Blackberrries come in 3 forms.  Trailing, semi-trailing and bush.  Trailing can develop canes as long as 15 feet and require specialized trellising.  The semi-trailing are about 6-8’ and can be grown on a post or a trellis.  The thornless bush types do not require any support although a side wire may be helpful to hold canes upright when they have a full fruit load. There are many bramble crosses which are often listed as blackberries such as boysenberry, loganberry and tayberry and we are not covering those here.

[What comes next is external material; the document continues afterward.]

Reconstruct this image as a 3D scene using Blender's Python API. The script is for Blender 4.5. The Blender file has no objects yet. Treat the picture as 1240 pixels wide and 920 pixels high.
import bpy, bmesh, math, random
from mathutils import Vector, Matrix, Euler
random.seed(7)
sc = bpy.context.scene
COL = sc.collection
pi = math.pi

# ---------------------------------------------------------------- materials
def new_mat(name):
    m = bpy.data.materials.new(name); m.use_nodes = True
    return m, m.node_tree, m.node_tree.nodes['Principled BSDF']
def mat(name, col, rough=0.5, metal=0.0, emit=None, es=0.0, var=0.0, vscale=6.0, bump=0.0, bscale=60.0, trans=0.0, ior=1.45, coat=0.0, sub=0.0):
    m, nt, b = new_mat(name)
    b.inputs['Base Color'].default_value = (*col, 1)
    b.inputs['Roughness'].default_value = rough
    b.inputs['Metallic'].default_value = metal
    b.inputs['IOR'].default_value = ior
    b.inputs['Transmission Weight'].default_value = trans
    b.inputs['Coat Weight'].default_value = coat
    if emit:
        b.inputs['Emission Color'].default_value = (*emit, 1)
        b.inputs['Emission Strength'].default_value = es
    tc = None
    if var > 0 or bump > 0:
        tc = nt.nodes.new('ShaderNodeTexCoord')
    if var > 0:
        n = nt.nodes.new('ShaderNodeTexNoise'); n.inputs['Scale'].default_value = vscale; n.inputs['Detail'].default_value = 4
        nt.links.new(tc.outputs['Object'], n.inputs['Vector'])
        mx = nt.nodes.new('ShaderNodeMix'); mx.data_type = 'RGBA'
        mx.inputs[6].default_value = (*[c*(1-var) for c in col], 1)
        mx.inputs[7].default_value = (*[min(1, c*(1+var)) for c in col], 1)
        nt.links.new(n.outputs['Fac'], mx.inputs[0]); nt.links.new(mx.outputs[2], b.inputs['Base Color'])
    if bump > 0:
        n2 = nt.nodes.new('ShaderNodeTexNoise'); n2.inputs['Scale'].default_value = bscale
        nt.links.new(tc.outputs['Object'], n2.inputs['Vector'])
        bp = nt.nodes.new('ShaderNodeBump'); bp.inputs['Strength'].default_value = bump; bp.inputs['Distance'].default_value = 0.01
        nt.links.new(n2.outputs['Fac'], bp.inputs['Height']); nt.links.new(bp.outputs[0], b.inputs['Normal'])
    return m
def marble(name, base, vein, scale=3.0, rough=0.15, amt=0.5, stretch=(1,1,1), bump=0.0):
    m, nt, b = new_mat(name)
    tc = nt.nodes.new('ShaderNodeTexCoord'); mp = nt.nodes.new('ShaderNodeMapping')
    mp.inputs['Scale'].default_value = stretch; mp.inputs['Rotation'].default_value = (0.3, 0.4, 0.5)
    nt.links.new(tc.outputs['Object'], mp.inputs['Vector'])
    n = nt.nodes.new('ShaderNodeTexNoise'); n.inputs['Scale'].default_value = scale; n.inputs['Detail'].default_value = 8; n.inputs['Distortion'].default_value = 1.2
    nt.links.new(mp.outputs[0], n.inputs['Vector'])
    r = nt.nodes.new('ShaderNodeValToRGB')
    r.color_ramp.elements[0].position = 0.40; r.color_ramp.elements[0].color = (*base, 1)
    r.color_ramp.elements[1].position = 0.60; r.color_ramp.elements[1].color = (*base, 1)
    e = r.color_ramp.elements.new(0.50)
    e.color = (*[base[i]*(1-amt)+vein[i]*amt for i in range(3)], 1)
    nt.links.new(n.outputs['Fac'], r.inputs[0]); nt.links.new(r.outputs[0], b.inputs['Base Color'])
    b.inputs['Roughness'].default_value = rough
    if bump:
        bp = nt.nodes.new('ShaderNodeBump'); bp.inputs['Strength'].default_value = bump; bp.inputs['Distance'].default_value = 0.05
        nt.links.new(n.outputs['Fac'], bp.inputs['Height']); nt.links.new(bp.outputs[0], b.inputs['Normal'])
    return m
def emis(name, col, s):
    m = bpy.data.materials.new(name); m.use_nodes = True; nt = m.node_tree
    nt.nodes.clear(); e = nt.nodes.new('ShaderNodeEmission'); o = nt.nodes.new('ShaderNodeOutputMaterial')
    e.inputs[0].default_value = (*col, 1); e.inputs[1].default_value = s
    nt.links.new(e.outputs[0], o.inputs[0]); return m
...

Central New Mexico is at the top end of cold hardiness for the bush blackberries and they may benefit from covering the canes over the winter with straw or mulch in the colder areas.   Blackberries with the exception of the newly released Prime Jim, Prime Jan and Prime Ark series produce fruit on second year canes.  We have trialed Apache, Navajo and Ouchita, all thornless bush varieties from The University of Arkansas breeding program.  (the leader when it comes to blackberry releases and research). 

All three varieties withstood our record cold February 2010.   Navajo showed the most cane damage and plant loss over the last two winters, therefore we are recommending it for Albuquerque, Los Lunas, Belen and like areas only.  Navajo is the earliest to fruit and this may be linked to its relative lack of vigor in our climate.  Apache is next to produce starting harvest this year July 20.  Apache has also impressed with it’s general vigor over some others types.  Ouchita seems to grow a slightly smaller bush (36-48”) and its production starts in early August.  The health and vigor seem to match Apache along with flavor.  Berry size is comparable in both, so for a continuation of the season plant both varieties.  Production starts the second year after planting and increases as bush size increases and more canes develop.  Both varieties will sucker to fill in the row but at a much slower rate than raspberries.

This is our first year growing Triple Crown, a semi-trailing variety.  So far it has exceeded expectations and seems to be living up to the hype.  It is reputed to grow up to 30 lbs on a single plant and while that is hard to believe, I would be more than happy with 10 – 15 lbs!  So far some of the new canes have reached the 4-5’ range by the end of July.  These will be next year’s producers. Currently all have fruit that looks to start ripening about the first week of August.  For small plants and expecting no fruit this year they seem very productive.  With these they should be trellised. Grow 5-6 canes in a vertical fan formation and plant 4-6’ apart.  After fruiting these canes should be removed.  When the current year’s canes hit the top wire placed at 5 or 6 feet off the ground, snip them off.  They will then develop lateral branches which can be tied to the top wire.  These laterals will dramatically increase your fruit production.

A difference between raspberries and blackberries is when picked ripe, raspberries pull free from the core. Blackberries start out red and then change to a purple and then rapidly to a glossy black.  At this point when they turn black is when most people pick them.  Don’t, if you do you will get a berry similar to the grocery store product, beautiful and black but somewhat tart.  Allow the sugars to develop by leaving another few days to a week.  When the glossy black just starts to dull a little is the optimum time.  The sugars will have developed to give an unbelievable sweet flavor, rich and full. A few days and you have a totally different animal, so to speak. At this point I defy anyone to bring back to the house half of what you have picked because you will be eating them as fast as you can gather them.